*Work to be completed:*
Omit all images. Transcribe the rest of the material below exactly.

*Available data:*
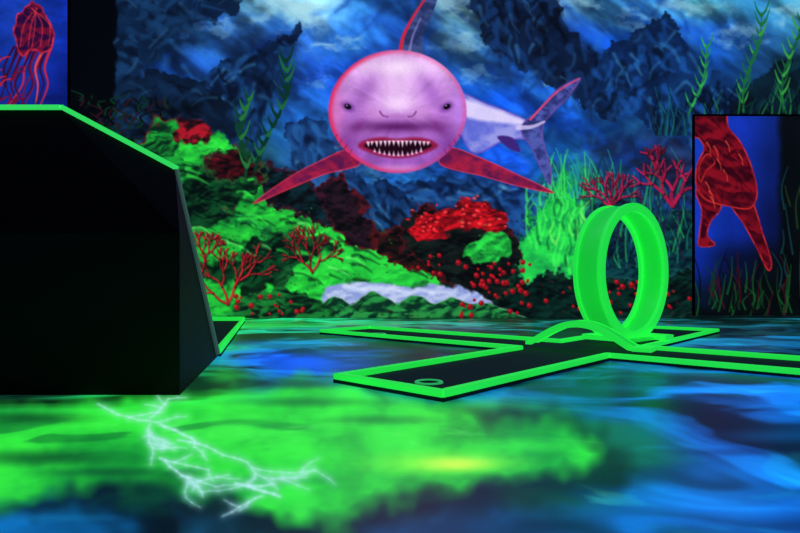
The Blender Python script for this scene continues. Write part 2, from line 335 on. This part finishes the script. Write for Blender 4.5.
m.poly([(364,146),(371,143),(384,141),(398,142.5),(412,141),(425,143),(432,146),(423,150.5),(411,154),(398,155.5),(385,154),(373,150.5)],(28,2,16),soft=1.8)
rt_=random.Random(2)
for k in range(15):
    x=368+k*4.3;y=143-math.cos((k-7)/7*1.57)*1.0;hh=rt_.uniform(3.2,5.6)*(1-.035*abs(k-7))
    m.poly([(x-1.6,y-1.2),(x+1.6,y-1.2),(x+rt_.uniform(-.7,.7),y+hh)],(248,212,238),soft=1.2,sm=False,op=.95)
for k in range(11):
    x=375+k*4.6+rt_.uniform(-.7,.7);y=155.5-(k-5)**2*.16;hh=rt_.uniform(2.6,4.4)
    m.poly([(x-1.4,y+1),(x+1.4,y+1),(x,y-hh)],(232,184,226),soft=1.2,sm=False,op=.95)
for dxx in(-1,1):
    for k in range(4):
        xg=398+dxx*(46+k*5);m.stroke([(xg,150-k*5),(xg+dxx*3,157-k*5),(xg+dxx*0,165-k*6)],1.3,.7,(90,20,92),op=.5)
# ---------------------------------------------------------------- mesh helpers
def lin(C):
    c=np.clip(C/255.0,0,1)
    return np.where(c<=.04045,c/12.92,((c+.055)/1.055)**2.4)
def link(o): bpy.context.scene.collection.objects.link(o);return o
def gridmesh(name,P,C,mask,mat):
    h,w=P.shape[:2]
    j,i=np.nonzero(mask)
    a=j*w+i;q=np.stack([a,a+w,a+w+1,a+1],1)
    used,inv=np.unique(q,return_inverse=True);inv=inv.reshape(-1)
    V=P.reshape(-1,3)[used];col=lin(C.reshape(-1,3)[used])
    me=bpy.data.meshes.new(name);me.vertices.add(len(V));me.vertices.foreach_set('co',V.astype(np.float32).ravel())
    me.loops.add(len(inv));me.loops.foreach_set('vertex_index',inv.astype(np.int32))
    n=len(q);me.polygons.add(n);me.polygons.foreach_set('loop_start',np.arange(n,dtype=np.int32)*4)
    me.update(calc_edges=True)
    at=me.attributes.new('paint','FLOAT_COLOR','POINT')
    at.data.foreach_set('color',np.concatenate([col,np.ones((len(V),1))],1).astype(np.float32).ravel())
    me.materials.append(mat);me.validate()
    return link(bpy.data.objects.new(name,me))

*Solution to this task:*
The Blender Python script for this scene continues. Write part 2, from line 335 on. This part finishes the script. Write for Blender 4.5.
m.poly([(364,146),(371,143),(384,141),(398,142.5),(412,141),(425,143),(432,146),(423,150.5),(411,154),(398,155.5),(385,154),(373,150.5)],(28,2,16),soft=1.8)
rt_=random.Random(2)
for k in range(15):
    x=368+k*4.3;y=143-math.cos((k-7)/7*1.57)*1.0;hh=rt_.uniform(3.2,5.6)*(1-.035*abs(k-7))
    m.poly([(x-1.6,y-1.2),(x+1.6,y-1.2),(x+rt_.uniform(-.7,.7),y+hh)],(248,212,238),soft=1.2,sm=False,op=.95)
for k in range(11):
    x=375+k*4.6+rt_.uniform(-.7,.7);y=155.5-(k-5)**2*.16;hh=rt_.uniform(2.6,4.4)
    m.poly([(x-1.4,y+1),(x+1.4,y+1),(x,y-hh)],(232,184,226),soft=1.2,sm=False,op=.95)
for dxx in(-1,1):
    for k in range(4):
        xg=398+dxx*(46+k*5);m.stroke([(xg,150-k*5),(xg+dxx*3,157-k*5),(xg+dxx*0,165-k*6)],1.3,.7,(90,20,92),op=.5)
# ---------------------------------------------------------------- mesh helpers
def lin(C):
    c=np.clip(C/255.0,0,1)
    return np.where(c<=.04045,c/12.92,((c+.055)/1.055)**2.4)
def link(o): bpy.context.scene.collection.objects.link(o);return o
def gridmesh(name,P,C,mask,mat):
    h,w=P.shape[:2]
    j,i=np.nonzero(mask)
    a=j*w+i;q=np.stack([a,a+w,a+w+1,a+1],1)
    used,inv=np.unique(q,return_inverse=True);inv=inv.reshape(-1)
    V=P.reshape(-1,3)[used];col=lin(C.reshape(-1,3)[used])
    me=bpy.data.meshes.new(name);me.vertices.add(len(V));me.vertices.foreach_set('co',V.astype(np.float32).ravel())
    me.loops.add(len(inv));me.loops.foreach_set('vertex_index',inv.astype(np.int32))
    n=len(q);me.polygons.add(n);me.polygons.foreach_set('loop_start',np.arange(n,dtype=np.int32)*4)
    me.update(calc_edges=True)
    at=me.attributes.new('paint','FLOAT_COLOR','POINT')
    at.data.foreach_set('color',np.concatenate([col,np.ones((len(V),1))],1).astype(np.float32).ravel())
    me.materials.append(mat);me.validate()
    return link(bpy.data.objects.new(name,me))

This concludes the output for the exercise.